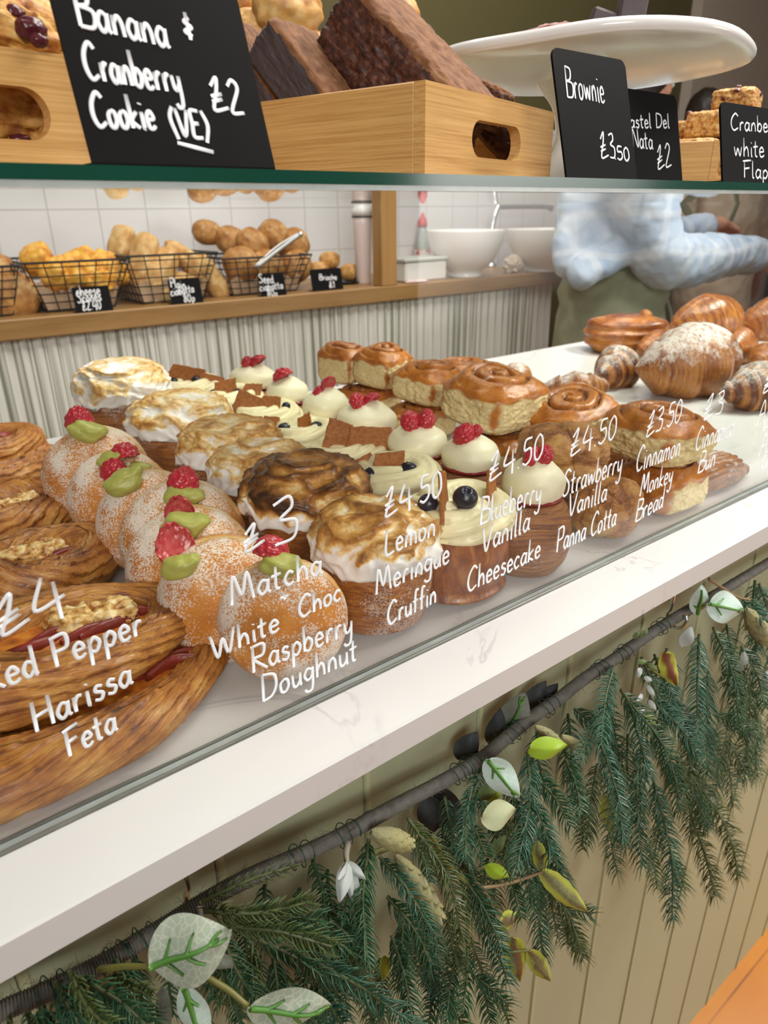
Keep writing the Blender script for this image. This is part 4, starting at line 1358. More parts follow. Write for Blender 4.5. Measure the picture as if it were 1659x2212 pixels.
hip = q1(1330, 640); hip0 = np.array([hip[0] - 0.03, Y1, 0.0])
w1p = thing('person', 'person in a pale blue shirt and olive apron bending to the right, arms stretched forward', 'person', (hip[0], Y1, FLOOR))
B0 = np.array([hip[0], Y1, FLOOR])
neck = q1(1372, 272); head = q1(1398, 158, -0.02)
shn = q1(1345, 330, -0.17); eln = q1(1436, 560, -0.20); wrn = q1(1668, 548, -0.14)
shf = q1(1330, 320, 0.17); elf = q1(1430, 500, 0.18); wrf = q1(1556, 482, 0.06)
g = Geo()
g.join(limb([q1(1320, 720), q1(1315, 600), q1(1315, 480), q1(1335, 370), neck], [0.145, 0.135, 0.135, 0.12, 0.062], 18))
g.join(limb([neck, q1(1386, 220)], [0.058, 0.052], 12, n=8))
hg, HR = head_geo(head, np.array([0.80, -0.15, -0.42]), np.array([0.35, 0, 0.9]))
g.join(hg)
for a, b, c in ((shn, eln, wrn), (shf, elf, wrf)):
    g.join(limb([a, (a + b) / 2, b], [0.055, 0.050, 0.042], 12)); g.join(limb([b, (b * 0.5 + c * 0.5), c], [0.042, 0.038, 0.027], 12))
fw = (wrn - eln) / np.linalg.norm(wrn - eln)
g.join(hand_geo(wrn, np.array([0.86, -0.2, -0.45]), np.array([-0.1, 0.9, -0.3]), np.array([0.4, 0.3, 0.85]), 1.0, 0.9))
g.join(hand_geo(wrf, np.array([0.93, 0.05, -0.30]), np.array([0.1, -0.95, 0.1]), np.array([0.3, 0.1, 0.95]), 1.0, 0.6))
for sy in (-1, 1):
    hp = B0 + np.array([-0.01, sy * 0.09, -FLOOR - 0.26])
    g.join(limb([hp, B0 + np.array([0.01, sy * 0.10, 0.46]), B0 + np.array([-0.02, sy * 0.10, 0.09])], [0.095, 0.062, 0.044], 12))
    g.join(limb([B0 + np.array([-0.03, sy * 0.10, 0.05]), B0 + np.array([0.14, sy * 0.11, 0.035])], [0.042, 0.034], 10, n=8))
for v in range(len(g.V)): g.V[v] = g.V[v] - B0
remeshed('body', g, M['skin'], w1p, 0.0075, 3)
eyes('eye', head - B0, HR, w1p)
h = g_ball(0.098, 0.085, 0.118, 12, (-0.018, 0, 0.022), 0.08, 4).xf(HR, head - B0)
V = h.V[0]
build('hair', h, M['hair'], w1p)
# shirt: torso and sleeves, loose
g = Geo()
g.join(limb([q1(1318, 560), q1(1304, 510), q1(1308, 430), q1(1330, 350), q1(1355, 300)], [0.128, 0.148, 0.152, 0.150, 0.095], 20))
g.join(limb([q1(1236, 590), q1(1224, 552), q1(1262, 470)], [0.034, 0.050, 0.085], 14))
g.join(limb([q1(1260, 590, -0.08), q1(1330, 545, -0.12), q1(1400, 470, -0.12)], [0.05, 0.055, 0.06], 14))
g.join(limb([shn, shn * 0.5 + eln * 0.5, eln, eln * 0.5 + wrn * 0.5, wrn * 0.84 + eln * 0.16], [0.098, 0.094, 0.088, 0.074, 0.056], 16))
g.join(limb([shf, shf * 0.5 + elf * 0.5, elf, elf * 0.25 + wrf * 0.75], [0.09, 0.080, 0.062, 0.050], 14))
for v in range(len(g.V)): g.V[v] = g.V[v] - B0
remeshed('shirt', g, M['shirt'], w1p, 0.009, 4, (0.085, 0.030))
# apron: skirt around hips and thighs
n, m_ = 56, 22
th = np.linspace(0, 2 * math.pi, n, endpoint=False)
V = []; c0 = q1(1325, 600)
for j in range(m_):
    f = j / (m_ - 1)
    z = c0[2] + 0.20 - f * 0.86
    r = 0.162 + 0.035 * f + 0.006 * np.sin(th * 9 + f * 2) * f + 0.007 * np.sin(f * 55 + np.sin(th * 2) * 1.5) * (f < 0.35)
    V.append(np.column_stack([c0[0] + 0.008 + r * np.cos(th) * 1.06, Y1 + r * np.sin(th) * 1.02, np.full(n, z)]))
V = np.vstack(V) - B0
build('apron', Geo().add(V, gridfaces(m_, n, False, True)), M['apron'], w1p)
tie = Geo().join(g_tube(smooth_path([q1(1440, 640, -0.13) - B0, q1(1452, 690, -0.155) - B0, q1(1446, 740, -0.155) - B0], 10), 0.010, 6, flat=0.3))
build('apron_tie', tie, M['apron'], w1p)

# worker in the beige top seen from behind
Y2 = 2.06


def q2(px, py, dy=0.0):
    return on_y(px, py, Y2 + dy)


c2 = q2(1545, 620)
w2p = thing('person', 'person in a beige top with crossed olive apron straps, back turned, behind the blue shirt', 'person', (c2[0], Y2, FLOOR))
B2 = np.array([c2[0], Y2, FLOOR])
s2 = depth_of(c2) / FPX
g = Geo()
g.join(limb([q2(1540, 760), q2(1542, 650), q2(1542, 540), q2(1542, 440), q2(1540, 360)], [0.17, 0.17, 0.185, 0.19, 0.075], 18))
nk2, hd2 = q2(1535, 340), q2(1520, 262)
g.join(limb([nk2, q2(1528, 300)], [0.062, 0.058], 10, n=6))
hg, HR2 = head_geo(hd2, np.array([0.75, 0.65, -0.1]), np.array([0.0, 0.1, 1.0]))
g.join(hg)
for sx, ex, ey, wx, wy in ((-1, 1452, 520, 1480, 600), (1, 1640, 520, 1632, 615)):
    a = q2(1545 + sx * 72, 420); b = q2(ex, ey, 0.05); c = q2(wx, wy, 0.22)
    g.join(limb([a, b], [0.056, 0.043], 10, n=8)); g.join(limb([b, c], [0.042, 0.028], 10, n=8))
    g.join(hand_geo(c, (c - b) / np.linalg.norm(c - b), np.array([sx * -1.0, 0, 0]), np.array([0, -0.5, 0.85]), 1.0, 0.6))
for sx in (-1, 1):
    g.join(limb([np.array([c2[0] + sx * 0.10, Y2, -0.16]), np.array([c2[0] + sx * 0.11, Y2, -0.62]), np.array([c2[0] + sx * 0.11, Y2, FLOOR + 0.09])], [0.10, 0.062, 0.045], 12))
    g.join(limb([np.array([c2[0] + sx * 0.11, Y2, FLOOR + 0.05]), np.array([c2[0] + sx * 0.12, Y2 + 0.15, FLOOR + 0.035])], [0.042, 0.034], 10, n=6))
for v in range(len(g.V)): g.V[v] = g.V[v] - B2
remeshed('body', g, M['skin'], w2p, 0.011, 3)
build('hair', g_ball(0.100, 0.090, 0.120, 12, (-0.016, 0, 0.018), 0.08, 4).xf(HR2, hd2 - B2), M['hair'], w2p)
eyes('eye', hd2 - B2, HR2, w2p)
g = Geo()
g.join(limb([q2(1535, 655), q2(1540, 560), q2(1543, 470), q2(1543, 400), q2(1540, 372)], [0.20, 0.20, 0.22, 0.20, 0.11], 20))
for sx, ex, ey in ((-1, 1452, 520), (1, 1638, 520)):
    g.join(limb([q2(1545 + sx * 66, 412), q2(ex, ey, 0.03)], [0.085, 0.078], 12, n=8))
for v in range(len(g.V)): g.V[v] = g.V[v] - B2
remeshed('top', g, M['beige_top'], w2p, 0.014, 4, (0.12, 0.030))
st_ = Geo()
for pts in ([(1452, 418), (1482, 452), (1500, 490), (1522, 560)], [(1600, 418), (1588, 452), (1572, 490), (1545, 560)]):
    P = smooth_path([q2(px, py, -0.262) - B2 for px, py in pts], 20)
    st_.join(g_tube(P, 0.022, 8, flat=0.16, upfix=False))
build('apron_straps', st_, M['apron'], w2p)
n, m_ = 48, 14
V = []
for j in range(m_):
    f = j / (m_ - 1)
    z = c2[2] + 0.03 - f * 0.62
    th = np.linspace(0, 2 * math.pi, n, endpoint=False)
    r = 0.20 + 0.02 * f + 0.006 * np.sin(th * 10)
    V.append(np.column_stack([c2[0] + r * np.cos(th), Y2 + 0.85 * r * np.sin(th), np.full(n, z)]))
build('trousers', Geo().add(np.vstack(V) - B2, gridfaces(m_, n, False, True)), M['trouser'], w2p)

# dark machine at the right edge
p = on_y(1700, 560, 2.26)
mc = thing('coffee_machine', 'black machine with a bright strip light, cut by the right picture edge', 'machine', (p[0] + 0.20, 2.262, FLOOR))
build('body', g_box(0.60, 0.085, 1.62, (0.06, 0.0425, 0.81), 0.012), M['black'], mc, smooth=False)
e = NT('strip_light'); em = e.n('Emission', Color=(1, 0.97, 0.92, 1), Strength=4.0)
e.done(em.outputs[0])
a = on_y(1648, 473, 2.26)
build('strip_light', g_box(0.16, 0.01, 0.012, (a[0] - p[0] - 0.20 + 0.09, -0.006, a[2] - FLOOR)), e.m, mc, smooth=False)

M['pale_dough'] = crust('pale_dough', [(0.82, 0.60, 0.26), (0.72, 0.43, 0.12), (0.55, 0.26, 0.05), (0.3, 0.1, 0.02)], (8, 20), 0.4, 0.5, rough=0.45)

# ------------------------------------------------------------------ small toppings


def raspberry(c, s, R3=None, torn=False, seed=0, parent=None):
    """cluster of drupelets; a torn one is a hollow half showing its pale seeded inside"""
    D, F = sphere_dirs(14)
    k = 52
    i = np.arange(k) + 0.5
    ph = np.arccos(1 - 2 * i / k); th = math.pi * (1 + 5 ** 0.5) * i + seed
    S = np.column_stack([np.cos(th) * np.sin(ph), np.sin(th) * np.sin(ph), np.cos(ph)])
    dd = np.arccos(np.clip(D @ S.T, -1, 1)).min(1)
    r = 0.80 + 0.26 * np.sqrt(np.clip(1 - (dd / 0.30) ** 2, 0, 1)) + 0.06 * perlin(D * 1.8 + seed)
    V = D * r[:, None] * np.array([1.0, 1.0, 1.18])
    V[:, :2] *= (1 - 0.20 * np.clip(V[:, 2:3], 0, 1))
    m = np.zeros((len(V), 3))
    if torn:
        inner = V[:, 1] < -0.05
        V[inner, 1] = -V[inner, 1] * 0.42 - 0.02 + 0.10 * perlin(V[inner] * 3 + seed)
        m[inner, 0] = np.clip(0.25 + 0.5 * perlin(V[inner] * 5 + seed), 0, 0.8)
    g = Geo().add(V * s, F, None, m)
    g.xf(R3, c)
    return build('raspberry', g, M['berry'], parent)


def blueberry(c, s, R3, parent):
    D, F = sphere_dirs(14)
    r = np.ones(len(D))
    rho = np.arccos(np.clip(D[:, 2], -1, 1))
    th = np.arctan2(D[:, 1], D[:, 0])
    r -= 0.26 * sstep(0.36, 0.12, rho)
    r += 0.10 * np.exp(-((rho - 0.42) / 0.09) ** 2) * (0.6 + 0.4 * np.cos(th * 5))
    g = Geo().add(D * r[:, None] * np.array([1, 1, 0.92]) * s, F).xf(R3, c)
    return build('blueberry', g, M['blueberry'], parent)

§

- [EXERCISE INSTRUCTIONS]
Give the count of lines holding the word "picture" and nothing more.

- [WRITTEN ANSWER]
2